12. The system for welding communication of claim 11, wherein the signals comprise at least one of audio communications and voice commands.

13. The system for welding communication of claim 11, comprising a speaker disposed in or on the welding headgear for transmitting sounds during a welding operation.

14. The system for welding communication of claim 11, wherein the welding headgear comprises a headband, and wherein electronics are coupled to the headband and the BCT.

15. The system for welding communication of claim 14, wherein the electronics comprise at least one of transmission circuitry, a power source, an amplifier, a power regulator, a transceiver, an FM tuner, a microcontroller, wireless radio, and a light sensor.

16. A welding helmet, comprising:

welding headgear comprising a headband; and

a comfort cushion that is removably securable to or integrated with the headband of the welding headgear, wherein a bone conduction transducer (BCT) is embedded in the comfort cushion and configured to receive audio signals from one or more bones of a welding operator via bone conduction and/or to facilitate the transmission of sound directly to an inner ear of the welding operator.

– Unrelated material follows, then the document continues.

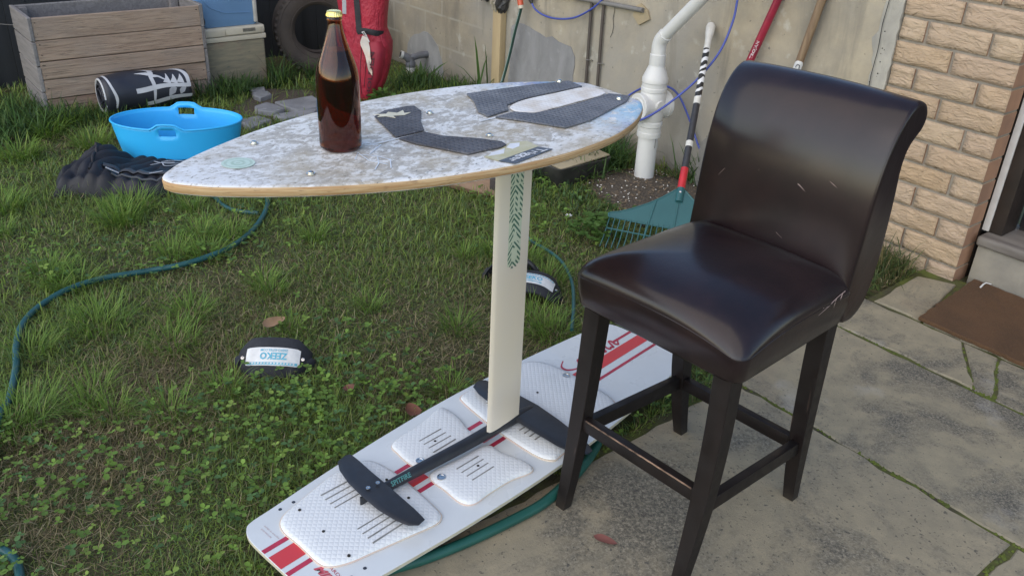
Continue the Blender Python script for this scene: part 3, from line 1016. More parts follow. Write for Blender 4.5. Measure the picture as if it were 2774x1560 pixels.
# scrawl of white wax beside the bottle
M_WAX = simple('white wax smear', (0.66, 0.72, 0.80), 0.5)
for pth in ([(-0.27, -0.09), (-0.245, -0.06), (-0.252, -0.11), (-0.235, -0.15)], [(-0.245, -0.075), (-0.225, -0.10), (-0.245, -0.135), (-0.27, -0.16)], [(-0.225, -0.10), (-0.215, -0.13), (-0.24, -0.17)], [(-0.21, -0.03), (-0.18, -0.045), (-0.23, -0.08)]):
    tube('wax_smear', [(x, y, DECK_Z + 0.0016) for x, y in pth], 0.0013, M_WAX, tb, 5, scale2=0.4)

# ---- the foil below: frame of the lower board
TW = math.radians(48.43)
TO = Vector((-0.0297, 1.9315, 0))
ta = Vector((math.cos(TW), math.sin(TW), 0)); tn = Vector((-ta.y, ta.x, 0))


def TL(a, b, z): return TO + ta * a + tn * b + Z * z


inv_tb = (Matrix.Translation((-0.18, 1.87, 0)) @ Matrix.Rotation(DA, 4, 'Z')).inverted()


def TT(a, b, z): return inv_tb @ TL(a, b, z)         # lower-board frame -> table frame


k = NT('cream foil mast')
c = k.mix(k.ramp(k.noise(3.5, 4, co=k.mapped((1, 1, 0.5), src=k.obj)), [(0.38, 0), (0.66, 1)]), (0.76, 0.67, 0.51), (0.72, 0.65, 0.545))
c = k.mix(k.ramp(k.noise(50, 4, co=k.obj), [(0.72, 0), (0.80, 0.4)]), c, (0.4, 0.34, 0.28))
k.color(c); k.rough(0.36)
M_MAST = k.m
M_CARBON = simple('matt black carbon', (0.018, 0.020, 0.026), 0.42, (0.028, 0.030, 0.036), 25, 0.4)

m0 = Vector((-0.066, -0.0335)); m1 = Vector((0.052, -0.0395))
mc = (m0 + m1) / 2; md = (m1 - m0).normalized(); mn_ = Vector((-md.y, md.x)); chord = (m1 - m0).length


def mast_ring(z, sc=1.0, dz_lo=0.0):
    r = []
    n = 16
    for s in (1, -1):
        for i in range(n):
            t = i / n if s == 1 else 1 - i / n
            th = 0.0105 * 2.6 * (0.2969 * math.sqrt(max(t, 0)) - 0.126 * t - 0.3516 * t ** 2 + 0.2843 * t ** 3 - 0.1015 * t ** 4) * 1.7 + 0.0006
            p = mc + md * (t - 0.5) * chord * sc + mn_ * s * th
            r.append(TT(p.x, p.y, z + dz_lo * (0.5 - t)))
    return r


loft('mast', [mast_ring(0.094, 1.0, -0.006), mast_ring(0.2), mast_ring(0.5), mast_ring(0.8), mast_ring(0.904)], M_MAST, tb, ang=50)
# striped word ZEEKO running down the visible face of the mast, made of slanting bars
M_MGREEN = simple('dark green print', (0.060, 0.150, 0.095), 0.5, (0.075, 0.165, 0.115), 40)
M_MPALE = simple('pale green print', (0.60, 0.64, 0.46), 0.45, (0.57, 0.61, 0.44), 30)
face_n = -1


def mface(t, z):
    """point on the mast face towards the camera; t along the chord from the left edge"""
    th = 0.0105 * 2.6 * (0.2969 * math.sqrt(max(t, 0)) - 0.126 * t - 0.3516 * t ** 2 + 0.2843 * t ** 3 - 0.1015 * t ** 4) * 1.7 + 0.0006 + 0.0006
    p = mc + md * (t - 0.5) * chord - mn_ * th
    return TT(p.x, p.y, z)


ZT, ZBOT = 0.930, 0.568
LT = (ZT - ZBOT) / 5


def inside(x, zz):
    """letter mask: x across the band 0..1, zz distance from the top of the word"""
    L = int(zz / LT); p = (zz - L * LT) / LT; q = x
    if L > 4: return False
    if p > 0.955: return False
    if L == 0: return q < 0.27 or q > 0.73 or abs(q - (1 - p)) < 0.2
    if L in (1, 2): return p < 0.27 or q < 0.26 or (0.40 < q < 0.60) or q > 0.76
    if L == 3:
        if p < 0.27: return True
        pp = (p - 0.2) / 0.8
        return abs(abs(q - 0.5) - pp * 0.42) < 0.16
    if L == 4:
        dx, dy = abs(q - 0.5) * 2, abs(p - 0.48) * 2
        out = max(dx, dy * 0.98, (dx + dy) * 0.69)
        return out < 1.0 and max(dx / 0.46, dy / 0.5, (dx + dy) * 1.35) > 1.0


vs, fs, pv, pf = [], [], [], []
T0, T1 = 0.37, 0.745
ncol = 22
per, wid = 0.0142, 0.0066
apex = 0.36
for ci in range(ncol):
    x0, x1 = ci / ncol, (ci + 1) / ncol
    xm = (x0 + x1) / 2
    sl = 0.056
    def hh(x): return (x - apex) * sl if x < apex else -(x - apex) * sl * 0.9
    ns = int((ZT - ZBOT + 0.10) / per) + 2
    for s in range(ns):
        zc = ZT + 0.045 - s * per
        n_sub = 4
        for q in range(n_sub):
            za = zc - wid * q / n_sub; zb2 = zc - wid * (q + 1) / n_sub
            zz = ZT - ((za + zb2) / 2 + hh(xm))
            if zz < 0 or (za + hh(xm)) > 0.9035 or not inside(xm, zz): continue
            b = len(vs)
            for xx, zv in ((x0, za), (x1, za), (x1, zb2), (x0, zb2)):
                vs.append(mface(T0 + (T1 - T0) * xx, zv + hh(xx)))
            fs.append((b, b + 3, b + 2, b + 1))
mesh('lettering', vs, fs, M_MGREEN, tb)
vs, fs = [], []
for ci in range(12):
    for q, (za, zb2) in enumerate(((0.9035, 0.75), (0.75, 0.578))):
        b = len(vs)
        for xx, zv in ((ci / 12, za), ((ci + 1) / 12, za), ((ci + 1) / 12, zb2), (ci / 12, zb2)):
            p = mface(T0 + (T1 - T0) * xx, zv)
            vs.append(p)
        fs.append((b, b + 3, b + 2, b + 1))
o = mesh('print_ground', vs, fs, M_MPALE, tb)
sh = (TT(0, 0.0003, 0) - TT(0, 0, 0))
for v in o.data.vertices: v.co += sh

FZ = 0.088
f0, f1 = Vector((-0.440, 0.003)), Vector((0.128, -0.036))
fd = (f1 - f0).normalized()
fp, fr = [], []
for t, r in ((0.0, 0.004), (0.012, 0.0085), (0.08, 0.0125), (0.3, 0.0155), (0.55, 0.0165), (0.75, 0.018), (0.88, 0.0165), (0.96, 0.011), (1.0, 0.004)):
    p = f0.lerp(f1, t)
    fp.append(TT(p.x, p.y, FZ + (0.004 if t > 0.7 else 0.0))); fr.append(r)
tube('fuselage', fp, fr, M_CARBON, tb, 14)


def wing(name, sections, th=0.009):
    """sections: (leading point, trailing point, z, thickness scale) in the lower-board frame"""
    rings = []
    for (la, lb), (ra, rb), z, s in sections:
        ring = []
        n = 9
        for sgn in (1, -1):
            for i in range(n):
                t = i / n if sgn == 1 else 1 - i / n
                h = th * s * (1.9 * (math.sqrt(max(t, 0)) - t) * 1.25 + 0.05)
                ring.append(TT(la + (ra - la) * t, lb + (rb - lb) * t, z + (h * 0.75 if sgn == 1 else -h * 0.35)))
        rings.append(ring)
    return loft(name, rings, M_CARBON, tb, ang=60)


ZW = 0.101
wing('stabiliser_wing', [
    ((-0.388, 0.156), (-0.372, 0.152), ZW - 0.006, 0.3), ((-0.415, 0.148), (-0.373, 0.144), ZW - 0.004, 0.7),
    ((-0.434, 0.115), (-0.376, 0.112), ZW - 0.001, 0.9), ((-0.449, 0.06), (-0.382, 0.06), ZW + 0.001, 1), ((-0.456, 0.0), (-0.386, 0.0), ZW + 0.002, 1.1),
    ((-0.458, -0.06), (-0.390, -0.06), ZW + 0.001, 1), ((-0.450, -0.118), (-0.393, -0.116), ZW - 0.001, 0.9), ((-0.438, -0.146), (-0.395, -0.144), ZW - 0.004, 0.7), ((-0.420, -0.160), (-0.396, -0.156), ZW - 0.006, 0.3)], 0.0085)
wing('front_wing', [
    ((0.098, 0.172), (0.120, 0.172), 0.082, 0.3), ((0.076, 0.160), (0.128, 0.160), 0.084, 0.7), ((0.058, 0.12), (0.131, 0.12), 0.088, 0.9), ((0.040, 0.04), (0.132, 0.04), 0.094, 1.0),
    ((0.032, -0.04), (0.131, -0.04), 0.097, 1.1), ((0.034, -0.12), (0.126, -0.12), 0.093, 1.0), ((0.040, -0.195), (0.118, -0.195), 0.087, 0.9), ((0.054, -0.240), (0.110, -0.240), 0.083, 0.7), ((0.078, -0.262), (0.098, -0.262), 0.081, 0.3)], 0.011)
for a, b in ((-0.404, 0.004), (-0.432, 0.006)):
    p = TT(a, b, 0)
    lathe('wing_bolt', [(0.0056, ZW + 0.0098), (0.0054, ZW + 0.0112), (0.0025, ZW + 0.0114), (0.0022, ZW + 0.0100), (0, ZW + 0.0100)], M_STEEL, tb, 16, origin=(p.x, p.y, 0))
o = loft('trim_fin', [[TT(-0.456 + dx, 0.004 + dy, z) for dx, dy in ((-0.003, 0), (0.0, -0.003), (0.035, -0.002), (0.035, 0.002), (0.0, 0.003))] for z in (0.069, 0.097)], M_CARBON, tb)
M_TEAL = simple('teal print', (0.10, 0.30, 0.29), 0.5)
lettering('SPITFIRE', lambda x, y: TT(-0.378 + 0.062 * x, -0.0065 - 0.0125 * (1 - y) - 0.0045 * x, FZ + 0.0148 - 0.0052 * (1 - y)), M_TEAL, tb, shear=0.35, bold=0.02)

# ================================================================== twin tip board lying in the grass under the foil
M_BOARD_W = simple('white board laminate', (0.66, 0.69, 0.70), 0.3, (0.60, 0.625, 0.63), 4, 0.3, coat=0.3)
M_BOARD_E = simple('cream board edge', (0.62, 0.58, 0.44), 0.5, (0.50, 0.45, 0.33), 30, 0.4)
M_RED = simple('red stripe print', (0.60, 0.045, 0.05), 0.35, (0.56, 0.05, 0.06), 10)
M_RED_D = simple('crimson stripe print', (0.48, 0.035, 0.075), 0.35)
k = NT('quilted white footpad')
mp = k.mapped((1, 1, 1), (0, 0, PI / 4), src=k.obj)
q = k.xyz(mp)
w1 = k.math('ABSOLUTE', k.math('SINE', k.math('MULTIPLY', q[0], 270)))
w2 = k.math('ABSOLUTE', k.math('SINE', k.math('MULTIPLY', q[1], 270)))
quilt = k.math('POWER', k.math('MINIMUM', w1, w2), 0.5)
smp = k.ramp(k.noise(6, 5, 0.6, co=k.obj), [(0.55, 0), (0.75, 0.3)])
c = k.mix(smp, (0.70, 0.72, 0.73), (0.52, 0.53, 0.53))
k.color(c); k.rough(0.55)
k.bump(k.math('ADD', quilt, k.math('MULTIPLY', k.noise(60, 4, co=k.obj), 0.8)), 0.30, 0.003)
M_FOOTPAD = k.m
M_PADEDGE = simple('pinkish pad edge', (0.66, 0.50, 0.44), 0.6, (0.66, 0.58, 0.46), 12)
M_SLOT = simple('dark slot', (0.14, 0.14, 0.13), 0.8, (0.30, 0.30, 0.29), 25)

TZ = 0.062
tt = empty('twin_tip_board', TO, TW, 'white twin tip kiteboard with red stripes and quilted footpads lying on the lawn edge', 'kiteboard')
half_w = [(-0.702, 0.0), (-0.702, 0.075), (-0.699, 0.118), (-0.688, 0.145), (-0.668, 0.160), (-0.60, 0.167), (-0.45, 0.182), (-0.25, 0.197), (0.0, 0.205)]
sd_ = half_w + [(-x, y) for x, y in reversed(half_w[:-1])]
sd_ = [(p.x, p.y) for p in catmull([(x, y, 0) for x, y in sd_], 5)]
out = [(x, y - 0.012) for x, y in sd_] + [(x, -y - 0.020) for x, y in reversed(sd_[1:-1])]
tbd = prism('board_body', out, TZ - 0.012, TZ, M_BOARD_W, tt, mat_side=M_BOARD_E)
bevel(tbd, 0.0018, 2, 60); smooth_by_angle(tbd, 40)
for x, y in ((-0.58, 0.12), (-0.58, -0.15), (0.60, 0.12), (0.60, -0.15)):
    prism('fin', [(x - 0.04, y - 0.003), (x + 0.04, y - 0.003), (x + 0.04, y + 0.003), (x - 0.04, y + 0.003)], 0.004, TZ - 0.0118, M_CARBON, tt)


def tpad(pts, h0=0.008, h1=0.0135):
    q = [(p.x, p.y) for p in catmull([(x, y, 0) for x, y in pts], 4, closed=True)]
    cx = sum(p[0] for p in q) / len(q); cy = sum(p[1] for p in q) / len(q)
    n = len(q)
    o = prism('footpad_base', q, TZ + 0.0003, TZ + 0.004, M_PADEDGE, tt)
    rings = []
    for s, z in ((0.985, 0.004), (0.975, h0), (0.93, h0 + 0.0025), (0.8, h1 - 0.001), (0.5, h1), (0.2, h1)):
        rings.append([(cx + (x - cx) * s, cy + (y - cy) * s, TZ + z) for x, y in q])
    return loft('footpad', rings, M_FOOTPAD, tt, cap0=False, ang=80)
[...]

17. The welding helmet of claim 16, wherein the BCT is configured to compress into the comfort cushion when the welding headgear contacts the welding operator.

18. The welding helmet of claim 17, wherein the BCT does not contact the headband during compression.

19. The welding helmet of claim 16, wherein electronics are mounted on the headband and communicatively coupled to the BCT.

20. The welding helmet of claim 19, wherein the electronics comprise at least one of transmission circuitry, a power source, an amplifier, a power regulator, a transceiver, an FM tuner, a microcontroller, a wireless radio, and a light sensor.

21. An accessory for a welding helmet, comprising:

a bone conduction transducer (BCT) integrated with the welding accessory and configured to receive audio signals from one or more bones of a welding operator via bone conduction and/or to facilitate the transmission of sound directly to an inner ear of the welding operator;

electronics integrated with the welding accessory and coupled to the BCT; and

wherein the welding accessory is configured to be removably attached to the welding helmet.

22. The welding accessory of claim 21, wherein the electronics comprise at least one of transmission circuitry, a power source, an amplifier, a power regulator, a transceiver, an FM tuner, a microcontroller, a wireless radio, and a light sensor.

23. The welding accessory of claim 21, wherein the welding accessory comprises a comfort cushion.